L’indignation, c'est l’annonce d’un peuple qui advient à l’horizon brumeux. Le peuple authentique ne peut que chercher l’universel, si a fortiori il est lui-même composé de plusieurs ethnies, de plusieurs « pré-cultures » tout en se tenant au carrefour de plusieurs « pré-récits », comme c'est le cas pour le peuple mauricien. Le peuple qui advient ne pourra être que celui qui a su écouter le fond de l’humanité pour entendre ce qui y résonne. C'est ce dont Maurice devait être le pionnier pour être le sol sur lequel celui-ci s’accomplit. Mais pour autant que ce fut un futur nostalgique nié, un Abel qui fut assassiné par un Caïn venu sans s’annoncer, (car étant un futur qui n’advient pas, il s’inscrit dans l’ordre de la nostalgie dans ce qui ne fut pas, ou n’est plus, voire ne sera pas), nous le réclamons.

Cette bravoure et cette éthique commencent, et non des moindres, par une simple indignation. La valeur d’un peuple se tient justement ici. Mauriciens, les motifs d’indignation, c’est à chacun de les voir. L’indignation, en fait, n'est-il pas alors qu’un rappel de la conscience aux fins fonds de nous-mêmes, un réveil face à l’assoupissement, un rappel à soi ? Maurice n’est-il pas enfin le meilleur et le pire de ce qui a pu advenir aux mauriciens ?

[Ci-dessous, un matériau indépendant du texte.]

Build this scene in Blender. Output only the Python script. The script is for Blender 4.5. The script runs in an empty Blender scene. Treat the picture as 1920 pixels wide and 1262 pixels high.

NB : Les deux livres de Stéphane Hessel vendus à des millions d’exemplaires : Stéphane Hessel, “Indignez Vous”, éditions de ceux qui marchent contre le vent, Indigènes éditions, 2011 ; Stéphane Hessel, Edgar Morin, “Le chemin de l’espérance”, Fayard, 2011. Nous ne pouvons que les soutenir, ainsi que le philosophe tunisien Youssef Sedik.